INFORMATION SUPPLIED:
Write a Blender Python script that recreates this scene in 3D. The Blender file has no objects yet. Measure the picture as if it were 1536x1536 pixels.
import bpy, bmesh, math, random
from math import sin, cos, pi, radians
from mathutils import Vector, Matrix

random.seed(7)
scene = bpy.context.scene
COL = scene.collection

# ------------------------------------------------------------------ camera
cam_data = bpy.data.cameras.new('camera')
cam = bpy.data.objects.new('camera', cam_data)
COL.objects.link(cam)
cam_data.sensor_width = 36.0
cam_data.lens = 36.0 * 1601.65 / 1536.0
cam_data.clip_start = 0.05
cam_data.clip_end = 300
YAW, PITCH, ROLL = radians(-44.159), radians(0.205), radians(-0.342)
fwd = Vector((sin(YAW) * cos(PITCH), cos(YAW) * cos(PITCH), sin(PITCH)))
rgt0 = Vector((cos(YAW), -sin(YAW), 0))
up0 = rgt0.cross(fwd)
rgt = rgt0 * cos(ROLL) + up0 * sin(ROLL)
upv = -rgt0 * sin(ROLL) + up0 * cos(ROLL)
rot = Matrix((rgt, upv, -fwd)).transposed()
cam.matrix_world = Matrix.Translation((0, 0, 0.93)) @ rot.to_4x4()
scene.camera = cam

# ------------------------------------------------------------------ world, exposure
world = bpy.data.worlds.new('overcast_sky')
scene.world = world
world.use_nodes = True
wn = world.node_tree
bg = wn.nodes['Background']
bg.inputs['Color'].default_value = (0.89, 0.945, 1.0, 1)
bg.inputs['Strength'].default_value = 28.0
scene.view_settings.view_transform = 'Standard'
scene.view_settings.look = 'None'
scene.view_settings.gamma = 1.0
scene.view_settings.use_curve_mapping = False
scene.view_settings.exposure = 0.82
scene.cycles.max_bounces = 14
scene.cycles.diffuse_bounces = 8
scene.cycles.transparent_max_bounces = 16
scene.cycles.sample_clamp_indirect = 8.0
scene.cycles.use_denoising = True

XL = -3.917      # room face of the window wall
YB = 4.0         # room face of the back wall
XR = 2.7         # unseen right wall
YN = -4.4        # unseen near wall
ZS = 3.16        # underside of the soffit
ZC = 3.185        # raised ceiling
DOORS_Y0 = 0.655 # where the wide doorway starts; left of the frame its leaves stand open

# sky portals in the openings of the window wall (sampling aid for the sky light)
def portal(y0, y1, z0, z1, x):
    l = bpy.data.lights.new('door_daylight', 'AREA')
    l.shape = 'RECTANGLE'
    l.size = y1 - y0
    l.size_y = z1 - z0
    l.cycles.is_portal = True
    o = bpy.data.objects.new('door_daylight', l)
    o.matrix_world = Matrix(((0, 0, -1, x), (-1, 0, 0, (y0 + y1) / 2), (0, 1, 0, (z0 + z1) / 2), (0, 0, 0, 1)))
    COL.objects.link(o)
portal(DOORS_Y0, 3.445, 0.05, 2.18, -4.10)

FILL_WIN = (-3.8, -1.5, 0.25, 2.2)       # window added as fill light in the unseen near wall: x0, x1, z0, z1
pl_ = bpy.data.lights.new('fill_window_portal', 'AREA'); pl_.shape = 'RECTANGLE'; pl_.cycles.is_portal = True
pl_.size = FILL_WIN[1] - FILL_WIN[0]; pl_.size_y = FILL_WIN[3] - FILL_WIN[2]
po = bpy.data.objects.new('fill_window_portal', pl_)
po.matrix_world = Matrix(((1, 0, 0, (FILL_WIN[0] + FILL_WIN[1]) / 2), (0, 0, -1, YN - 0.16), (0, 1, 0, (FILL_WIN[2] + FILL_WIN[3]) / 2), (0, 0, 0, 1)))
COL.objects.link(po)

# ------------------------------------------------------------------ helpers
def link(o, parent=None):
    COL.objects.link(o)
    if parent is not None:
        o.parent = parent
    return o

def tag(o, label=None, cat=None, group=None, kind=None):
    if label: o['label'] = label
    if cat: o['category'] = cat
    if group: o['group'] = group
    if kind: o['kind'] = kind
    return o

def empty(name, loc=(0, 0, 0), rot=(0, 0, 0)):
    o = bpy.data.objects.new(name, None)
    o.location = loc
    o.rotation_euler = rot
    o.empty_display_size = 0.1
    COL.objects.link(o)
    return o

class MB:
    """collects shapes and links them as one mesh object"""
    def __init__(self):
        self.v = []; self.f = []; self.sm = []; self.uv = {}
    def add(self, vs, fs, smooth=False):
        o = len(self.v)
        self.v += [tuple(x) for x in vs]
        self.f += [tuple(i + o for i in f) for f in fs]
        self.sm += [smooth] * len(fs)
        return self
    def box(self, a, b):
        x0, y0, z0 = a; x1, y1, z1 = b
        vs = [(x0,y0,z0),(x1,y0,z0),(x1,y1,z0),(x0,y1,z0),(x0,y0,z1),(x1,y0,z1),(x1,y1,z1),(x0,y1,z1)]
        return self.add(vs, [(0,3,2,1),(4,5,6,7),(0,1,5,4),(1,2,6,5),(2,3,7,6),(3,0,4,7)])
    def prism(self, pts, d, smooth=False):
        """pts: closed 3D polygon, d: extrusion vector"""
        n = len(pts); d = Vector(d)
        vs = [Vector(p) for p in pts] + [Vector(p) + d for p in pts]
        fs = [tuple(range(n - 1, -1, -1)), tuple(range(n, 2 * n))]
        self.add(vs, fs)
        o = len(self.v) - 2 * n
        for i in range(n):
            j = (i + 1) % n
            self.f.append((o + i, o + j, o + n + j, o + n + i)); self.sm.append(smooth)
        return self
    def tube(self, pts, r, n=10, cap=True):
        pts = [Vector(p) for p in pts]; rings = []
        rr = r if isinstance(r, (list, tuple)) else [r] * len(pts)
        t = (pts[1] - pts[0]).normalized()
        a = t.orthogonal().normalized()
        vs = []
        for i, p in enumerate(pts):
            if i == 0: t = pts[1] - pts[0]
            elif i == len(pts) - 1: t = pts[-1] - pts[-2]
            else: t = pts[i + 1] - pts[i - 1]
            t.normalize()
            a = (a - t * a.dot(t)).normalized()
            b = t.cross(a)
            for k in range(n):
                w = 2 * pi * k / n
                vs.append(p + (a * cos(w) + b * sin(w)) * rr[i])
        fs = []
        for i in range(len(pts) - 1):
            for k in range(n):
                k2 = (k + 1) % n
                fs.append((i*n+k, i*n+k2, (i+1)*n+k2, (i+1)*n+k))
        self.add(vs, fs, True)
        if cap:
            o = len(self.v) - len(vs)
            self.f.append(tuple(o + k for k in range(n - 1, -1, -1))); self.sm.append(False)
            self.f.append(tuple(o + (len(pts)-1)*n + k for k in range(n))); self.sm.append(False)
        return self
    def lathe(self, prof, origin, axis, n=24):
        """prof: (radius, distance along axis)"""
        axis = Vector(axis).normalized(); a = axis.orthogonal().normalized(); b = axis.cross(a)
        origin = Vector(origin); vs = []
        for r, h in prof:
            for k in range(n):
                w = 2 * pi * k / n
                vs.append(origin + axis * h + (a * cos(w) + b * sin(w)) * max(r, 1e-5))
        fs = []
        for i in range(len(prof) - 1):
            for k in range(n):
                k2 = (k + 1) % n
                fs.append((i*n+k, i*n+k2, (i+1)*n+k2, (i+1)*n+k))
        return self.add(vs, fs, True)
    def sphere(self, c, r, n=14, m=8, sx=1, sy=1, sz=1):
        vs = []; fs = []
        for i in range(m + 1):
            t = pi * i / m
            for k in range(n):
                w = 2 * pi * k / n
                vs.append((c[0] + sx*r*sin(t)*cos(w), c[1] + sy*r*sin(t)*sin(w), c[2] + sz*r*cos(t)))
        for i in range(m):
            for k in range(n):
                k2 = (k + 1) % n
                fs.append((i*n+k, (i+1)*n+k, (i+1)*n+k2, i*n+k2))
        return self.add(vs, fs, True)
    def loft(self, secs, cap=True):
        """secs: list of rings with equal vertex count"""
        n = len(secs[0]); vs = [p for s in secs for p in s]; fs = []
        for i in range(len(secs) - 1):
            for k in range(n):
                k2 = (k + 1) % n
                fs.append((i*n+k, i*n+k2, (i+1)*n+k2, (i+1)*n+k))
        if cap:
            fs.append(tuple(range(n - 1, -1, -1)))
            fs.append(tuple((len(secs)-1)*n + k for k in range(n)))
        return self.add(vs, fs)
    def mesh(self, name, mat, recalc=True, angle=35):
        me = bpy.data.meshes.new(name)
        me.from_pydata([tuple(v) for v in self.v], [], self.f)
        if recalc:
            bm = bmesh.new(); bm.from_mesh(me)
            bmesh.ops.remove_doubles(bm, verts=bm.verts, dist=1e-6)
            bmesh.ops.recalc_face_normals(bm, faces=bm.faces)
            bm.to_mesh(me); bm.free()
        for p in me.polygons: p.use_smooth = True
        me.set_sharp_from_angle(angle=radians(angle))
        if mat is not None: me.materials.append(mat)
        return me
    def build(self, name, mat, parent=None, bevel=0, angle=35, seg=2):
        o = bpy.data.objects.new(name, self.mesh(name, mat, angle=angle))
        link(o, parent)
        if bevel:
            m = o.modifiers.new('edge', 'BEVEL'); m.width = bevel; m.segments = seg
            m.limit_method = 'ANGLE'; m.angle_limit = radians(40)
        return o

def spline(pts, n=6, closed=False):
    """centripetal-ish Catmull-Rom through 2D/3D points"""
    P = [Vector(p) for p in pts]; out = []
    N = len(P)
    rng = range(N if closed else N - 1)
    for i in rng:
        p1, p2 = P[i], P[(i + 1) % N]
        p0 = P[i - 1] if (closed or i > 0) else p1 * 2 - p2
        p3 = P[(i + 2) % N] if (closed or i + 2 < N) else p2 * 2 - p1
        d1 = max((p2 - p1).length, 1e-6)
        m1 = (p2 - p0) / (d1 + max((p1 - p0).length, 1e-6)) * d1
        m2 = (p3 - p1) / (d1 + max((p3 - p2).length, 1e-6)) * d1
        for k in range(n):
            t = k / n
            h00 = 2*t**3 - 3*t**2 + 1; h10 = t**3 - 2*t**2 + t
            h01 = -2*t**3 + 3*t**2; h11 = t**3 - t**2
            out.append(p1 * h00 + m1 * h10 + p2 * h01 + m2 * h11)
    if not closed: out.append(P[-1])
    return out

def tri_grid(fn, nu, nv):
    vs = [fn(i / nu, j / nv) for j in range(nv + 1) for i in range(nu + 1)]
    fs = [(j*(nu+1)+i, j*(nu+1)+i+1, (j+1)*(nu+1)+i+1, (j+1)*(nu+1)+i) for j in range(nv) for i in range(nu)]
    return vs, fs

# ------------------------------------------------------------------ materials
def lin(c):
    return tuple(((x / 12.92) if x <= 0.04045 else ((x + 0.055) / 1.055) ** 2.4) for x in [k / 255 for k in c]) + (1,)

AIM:
From the very first line of the data through the line with "COL = scene.collection" in it, please reproduce each line exactly and output nothing more.

WRITTEN ANSWER:
Write a Blender Python script that recreates this scene in 3D. The Blender file has no objects yet. Measure the picture as if it were 1536x1536 pixels.
import bpy, bmesh, math, random
from math import sin, cos, pi, radians
from mathutils import Vector, Matrix

random.seed(7)
scene = bpy.context.scene
COL = scene.collection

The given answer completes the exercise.